The decision to use discarded or thrown-away materials to create new art mirrors the artist’s internal act of deletion during the creative process. In both cases, the removal of what is deemed unnecessary or unwanted—whether physical objects or compositional choices—paves the way for something new to emerge. Just as salvaging and repurposing discarded materials can breathe new life into waste, the act of deleting parts of an artwork can reveal hidden potential, allowing for a fresh direction or a refined vision. Both processes involve transformation, turning absence or abandonment into opportunity, where the discarded becomes integral to the final creation. Over time, the artwork becomes a mass of evolving explications—its original meaning layered with new
insights and contexts. In this way, the device is never powered down or truly abandoned, its energy source unlimited.
Mark Chamness
Tony Larson
Clay Morrow
Mark Chamness is a multimedia artist who divides his time between San Diego
and Los Angeles.
Chamness employs techniques and materials historically dismissed or overlooked in contemporary media culture. Needlepoint and discarded, plastic trash recovered from
his urban surroundings are combined as explorations of labor and value in hidden or forgotten geographies. The painterly works create a fragmented landscape of the artist's immediate environment, map-like manifestations of an attempt to slow down thought processes while inviting viewers to reexamine their own perspectives of the world
around them.
Mark Chamness is a graduate of the California Institute of the Arts in Valencia, California.

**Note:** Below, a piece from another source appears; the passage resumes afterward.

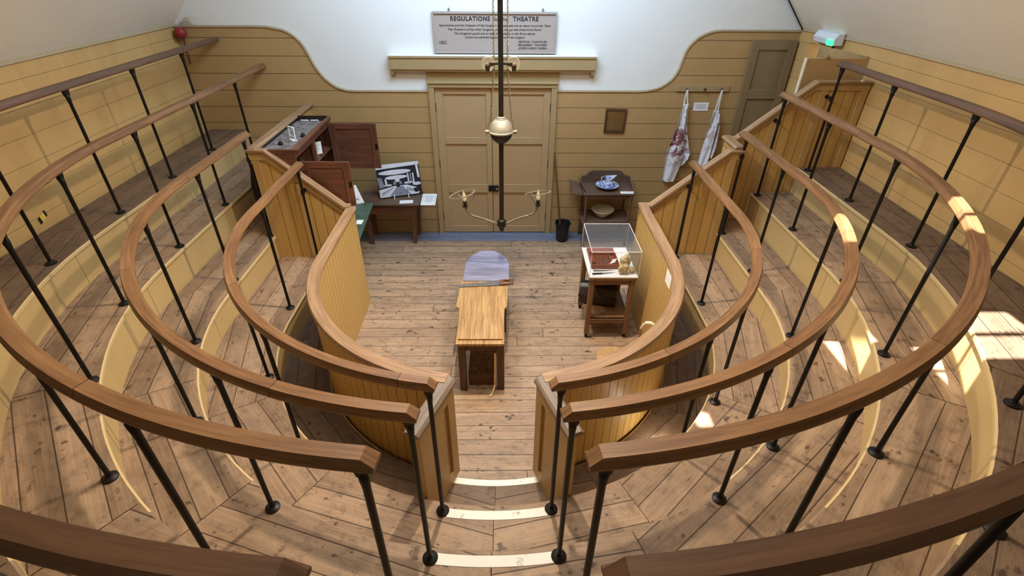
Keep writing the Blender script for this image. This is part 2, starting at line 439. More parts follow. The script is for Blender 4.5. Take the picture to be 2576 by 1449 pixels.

Tony Larson is an interdisciplinary artist and musician from San Diego, California.
Implementing varied media including acrylic paint, graphite, pastels, ink, studio detritus and personal ephemera, Larson’s latest group of paintings and drawings reflect an attempt to enter into a discourse with the relationship between conceptual processes and intuitive, improvised mark-making. Each painting contains its own ecosystem of improvised color juxtapositions, reactive perspectives, remnants of erasure and radical shifts in material choices. The history of each work is at once pushed towards the surface, visible to all, while simultaneously receding into new, mysterious chasms, never to be
seen again. Larson's work has been featured in the Los Angeles Times and New American Paintings.
Tony Larson is a graduate of the California Institute of the Arts in Valencia, California and Claremont Graduate University, in Claremont, California.
Clay Morrow is an award winning, Los Angeles-based interdisciplinary artist and
director working across a wide swath of mediums including animation, sculpture
and music composition.
The sculptural works featured in this exhibit reveal Morrow’s visions of time and place, where ‘ugly’ has its day in the sun. Made primarily from disposable, single-use ‘junk’,
these garnish heaps are cut-up, melted, combined and rearranged, allowing each step
of the process to influence the outcome, not dissimilar to a cybernetic feedback loop. Discarded detergent containers, automotive funnels and other post-consumer waste all meld together and thrive as conduits to internal negotiations between the societal perceptions of disability and inconvenience and personal expressions of beauty.
Clay Morrow is a graduate of the California Institute of the Arts in Valencia, California.